NeurIPS 2019
Sun Dec 8th through Sat the 14th, 2019 at Vancouver Convention Center
Paper ID:3880
Title:Unsupervised Emergence of Egocentric Spatial Structure from Sensorimotor Prediction

Reviewer 1


		
For me is not clear what is the advantage of this model compared to the many previous work using self organizing maps, predictive coding or slow feature analysis. Nowadays there is a lot of work also in unsupervised learning depth from images.

Reviewer 2


		
1. I wonder how does the behavior change if the morphology of the agent (motor configurations) is made more complex. If I understand correctly the agent only has 3 degrees of freedom (Figure 3 (left))? What would happen if the agent were much more complex, say with very many degrees of freedom. Will we still see the same behavior as in the current experiments in the paper?

Reviewer 3


		
Originality This paper is fairly original as it formalises the problem of sensorimotor prediction and evaluation. Self-localization is common topic that is often addressed in RL and neuro-science, however it was nice to see a proper analysis of the problem together with the invariant and how to measure them. Quality Overall I think this paper is of high quality and is nicely self-contained. The authors motivate the problem well, give a formal declaration of the problem setup, define the invariant properties that we are looking for in agents as proof of sensorimotor awareness, then present the loss that is supposed to make this behaviour emerge, present ways of measuring the sensorimotor awareness via invariants, and finally run experiment and show positive results via 3 different environment setups. Clarify Even thought he paper is well written I think it could be clearer. I feel like the authors complicate the problem by introducing a lot of different notations and a very generic definition of the problem - maybe a running example throughout the manuscript would have helped to understand the concepts faster. The paper boils down to this: the hypothesis is that performing next step prediction of some carefully chosen values makes self localization emerge under the right environment properties. I think this message needs to be stated in a simple way as it is easy for the reader to get lost in the details. A diagram for the two metrics would have been useful too. Significance Overall I feel that it is a positive, sensible result, however I am not sure how significant this result is.

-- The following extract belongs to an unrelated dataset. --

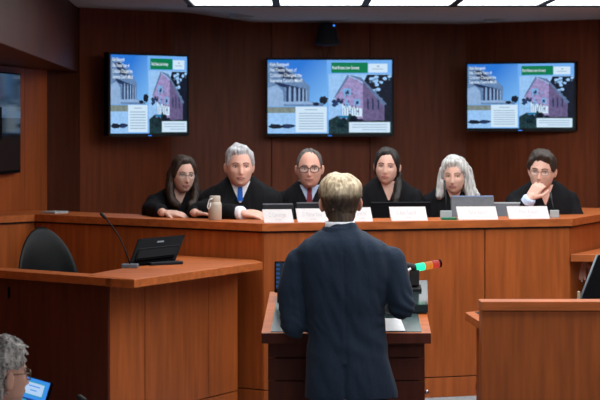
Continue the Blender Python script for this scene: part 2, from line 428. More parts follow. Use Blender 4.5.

It seems natural and obvious that such properties would emerge in the given setup, but it is also nice to have some work that formally present and show that it is actually the case. I do not know the literature well enough to judge whether this has been shown before or not, however I would have liked to see in the related work section a justification of why this paper is unique and what it brings compared to other works.

Reviewer 4


		
Originality: Moderate. This is an area of research that has received a significant amount of attention, as the authors indicate. But the specific investigation in this work regarding the sufficient conditions for certain structural properties to emerge is useful and novel. Quality: Good. The approach appears to be technically sound. The claims are supported by thorough variation of the environmental properties involved. Clarity: Good. The paper is clearly written and very well organized. One moderate weakness in the exposition is the treatment of Condition II regarding metric structure. If I understand correctly, the environmental conditions that are sufficient for this property to emerge amount to "dataset completeness" in the form of the agent observing transitions under a wide variety of environmental configurations. The structure learned under violation of this condition can be seen as "overfitting" to the particular environmental configuration (as it is static) and therefore is only topologically similar to the true state. This is somewhat subtle and could use further exposition. Significance: Moderate. This is important work, and is likely to provide a basis for future researchers in this area to analyze and develop environments to investigate and encourage the emergence of spatial representations. The architecture proposed in this work is not a significantly useful contribution and the results are not immediately illuminating about any particular application domain, but the lessons learned will be valuable to future researchers.